Une pièce du trésor de Lava
Une pièce du trésor de Lava
Qui aurait cru qu’une oursinade entre amis dans le golfe de Lava aboutirait sur la découverte d’un des trésors de l’empire romain ? Pourtant, un jour de novembre 1985, lors d’une pêche à l’oursin entre amis dans la commune d’Alata, près d’Ajaccio, Félix Biancamaria fait une découverte aussi inattendue qu'extraordinaire. Dans une petite crique, à une dizaine de kilomètres de la ville, il met au jour un trésor constitué d'un plat et de pièces en or à l'effigie d'empereurs romains du IIIe siècle. C'est le point de départ d'une aventure fascinante. Pendant des semaines, en toute discrétion, il écoule son trésor à Paris auprès de numismates. Malgré des offres bien en deçà de la valeur réelle de ces pièces centenaires, il accumule déjà une petite fortune. De retour en Corse, ce jeune homme de 25 ans mène alors une vie d'opulence.

Cependant, un an après sa découverte, son existence dorée est brutalement interrompue par son arrestation. Les autorités confisquent ce qui reste du trésor, et Félix Biancamaria est condamné à 18 mois d'emprisonnement avec sursis pour détournement d'épave maritime. En 1995, en appel, la peine est confirmée. Aujourd'hui, le protagoniste se retrouve de nouveau sur le devant de la scène judiciaire, cette fois-ci accusé de recel de vol et d'importation en contrebande d'un trésor national.
Les avocates actuelles en charge du dossier soulèvent cependant des interrogations sur le motif de cette condamnation, mettant en lumière une question fondamentale : quelle est l'origine exacte de ce trésor exceptionnel ? Les audiences se tiendront les 29 et 30 janvier prochains, centrées sur les chefs d'accusation de "recel de vol d'un trésor maritime". Ce nouveau chapitre dans l'affaire Biancamaria promet des rebondissements et une exploration approfondie des circonstances entourant cette découverte historique.

"Il ne lui reste plus que ses yeux pour pleurer"
Ses avocates ont annoncé lundi qu'elles allaient plaider pour que leur client, qui risque jusqu'à cinq ans d'emprisonnement, soit "relaxé" et que "son plat lui soit rendu" au terme de son procès devant le tribunal correctionnel de Marseille. "Il ne lui reste plus que ses yeux pour pleurer", a déclaré lundi lors d'une conférence de presse à Paris l'une de ses avocates, Me Amale Kenbib, accusant l'Etat de "s'accaparer ce trésor" monétaire que les numismates tiennent pour l'un des plus importants au monde.

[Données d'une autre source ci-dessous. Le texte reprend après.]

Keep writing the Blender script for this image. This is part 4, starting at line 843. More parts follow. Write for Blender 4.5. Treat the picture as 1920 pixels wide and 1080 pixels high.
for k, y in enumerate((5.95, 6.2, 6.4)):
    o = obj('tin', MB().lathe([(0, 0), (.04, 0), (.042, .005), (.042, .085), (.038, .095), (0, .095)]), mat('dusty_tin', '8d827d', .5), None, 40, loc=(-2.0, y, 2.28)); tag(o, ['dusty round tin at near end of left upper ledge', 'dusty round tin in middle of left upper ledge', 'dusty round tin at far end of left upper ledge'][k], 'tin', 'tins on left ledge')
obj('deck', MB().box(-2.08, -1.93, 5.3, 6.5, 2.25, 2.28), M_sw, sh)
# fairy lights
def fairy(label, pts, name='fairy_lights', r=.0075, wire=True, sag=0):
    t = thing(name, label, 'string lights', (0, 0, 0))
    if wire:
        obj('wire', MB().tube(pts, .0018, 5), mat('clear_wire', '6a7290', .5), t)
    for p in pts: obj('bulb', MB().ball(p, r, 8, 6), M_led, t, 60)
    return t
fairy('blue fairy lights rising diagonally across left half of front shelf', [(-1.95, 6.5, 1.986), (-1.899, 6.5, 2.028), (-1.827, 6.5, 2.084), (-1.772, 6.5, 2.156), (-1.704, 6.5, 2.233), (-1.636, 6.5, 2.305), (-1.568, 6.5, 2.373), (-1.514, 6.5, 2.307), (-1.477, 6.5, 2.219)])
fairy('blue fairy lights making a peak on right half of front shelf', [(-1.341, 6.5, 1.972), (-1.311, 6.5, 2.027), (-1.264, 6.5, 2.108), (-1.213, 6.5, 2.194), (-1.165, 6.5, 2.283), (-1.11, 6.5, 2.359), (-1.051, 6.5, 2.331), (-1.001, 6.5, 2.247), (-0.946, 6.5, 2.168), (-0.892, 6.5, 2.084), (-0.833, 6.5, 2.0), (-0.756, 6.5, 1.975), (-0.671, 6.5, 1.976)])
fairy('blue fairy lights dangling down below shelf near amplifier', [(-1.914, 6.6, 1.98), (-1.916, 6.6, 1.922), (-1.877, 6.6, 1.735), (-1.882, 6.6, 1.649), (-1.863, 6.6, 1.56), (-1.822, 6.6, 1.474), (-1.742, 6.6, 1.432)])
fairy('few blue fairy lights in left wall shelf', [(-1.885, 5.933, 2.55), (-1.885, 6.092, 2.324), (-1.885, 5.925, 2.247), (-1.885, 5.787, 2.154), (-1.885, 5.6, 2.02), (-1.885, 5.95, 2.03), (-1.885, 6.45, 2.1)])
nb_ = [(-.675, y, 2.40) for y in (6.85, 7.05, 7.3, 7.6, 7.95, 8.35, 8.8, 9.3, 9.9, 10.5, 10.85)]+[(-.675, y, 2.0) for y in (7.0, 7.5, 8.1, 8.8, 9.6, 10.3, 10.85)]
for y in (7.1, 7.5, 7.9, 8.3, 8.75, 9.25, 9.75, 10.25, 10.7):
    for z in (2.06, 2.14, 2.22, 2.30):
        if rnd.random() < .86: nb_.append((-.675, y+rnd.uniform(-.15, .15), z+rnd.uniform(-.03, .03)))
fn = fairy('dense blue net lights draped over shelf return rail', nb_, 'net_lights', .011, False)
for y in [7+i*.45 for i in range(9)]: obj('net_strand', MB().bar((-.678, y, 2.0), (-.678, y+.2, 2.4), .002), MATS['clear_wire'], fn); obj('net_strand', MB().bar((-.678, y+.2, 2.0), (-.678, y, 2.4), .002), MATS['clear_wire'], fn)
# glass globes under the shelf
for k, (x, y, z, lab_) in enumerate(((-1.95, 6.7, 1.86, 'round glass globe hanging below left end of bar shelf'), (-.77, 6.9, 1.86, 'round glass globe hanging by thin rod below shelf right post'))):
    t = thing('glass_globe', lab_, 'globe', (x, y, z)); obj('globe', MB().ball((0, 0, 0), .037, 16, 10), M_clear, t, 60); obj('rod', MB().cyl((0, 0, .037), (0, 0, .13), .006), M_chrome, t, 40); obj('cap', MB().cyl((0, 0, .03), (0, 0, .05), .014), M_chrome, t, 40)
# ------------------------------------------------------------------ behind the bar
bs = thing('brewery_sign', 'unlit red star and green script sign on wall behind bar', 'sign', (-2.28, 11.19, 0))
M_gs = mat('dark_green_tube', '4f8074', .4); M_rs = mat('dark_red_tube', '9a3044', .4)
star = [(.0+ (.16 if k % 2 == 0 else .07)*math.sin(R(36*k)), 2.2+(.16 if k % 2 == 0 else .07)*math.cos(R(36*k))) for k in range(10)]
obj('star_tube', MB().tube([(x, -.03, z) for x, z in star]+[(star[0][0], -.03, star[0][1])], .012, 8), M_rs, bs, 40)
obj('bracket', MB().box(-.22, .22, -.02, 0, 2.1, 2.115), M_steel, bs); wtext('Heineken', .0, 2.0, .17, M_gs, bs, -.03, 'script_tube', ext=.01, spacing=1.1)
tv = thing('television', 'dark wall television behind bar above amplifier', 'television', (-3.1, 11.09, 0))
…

L'affaire était revenue dans l'actualité lors de son interpellation à l'aéroport de Roissy en 2010, en possession d'un plat en or considéré comme une des pièces maîtresses du trésor découvert dans le golfe de Lava. Il avait alors confirmé avoir trouvé le plat lors de plongées dans les années 1980. L'objet, dont le prix est estimé entre 6 et 8 millions d'euros, avait été confié au département des recherches archéologiques subaquatiques et sous-marines au ministère de la Culture (Drassm).

Selon l'autre avocate du sexagénaire, Me Anna-Maria Sollacaro, à l'époque la législation qui couvrait les découvertes maritimes ne prévoyait pas d'autres dispositions que celles du détournement d'épave. Ensuite, "on a participé à un mouvement précipité pour créer une nouvelle législation postérieure à la découverte pour pouvoir s'approprier le trésor" en introduisant une notion de "bien culturel maritime". Or il est "bien plus fortement probable que ce trésor émane de l'occupation romaine de l'époque que d'un naufrage", souligne Me Sollacaro en dénonçant une violation du principe de "non-rétroactivité de la loi pénale".

Des experts - historiens, archéologues et plongeurs - cités par la défense vont témoigner au procès pour contester l'hypothèse de l'épave.

Si à l'origine le trésor se trouvait sur la terre ferme, le découvreur a droit à 50% de sa valeur. Mais s'il s'est abîmé en mer, il appartient intégralement à l'État.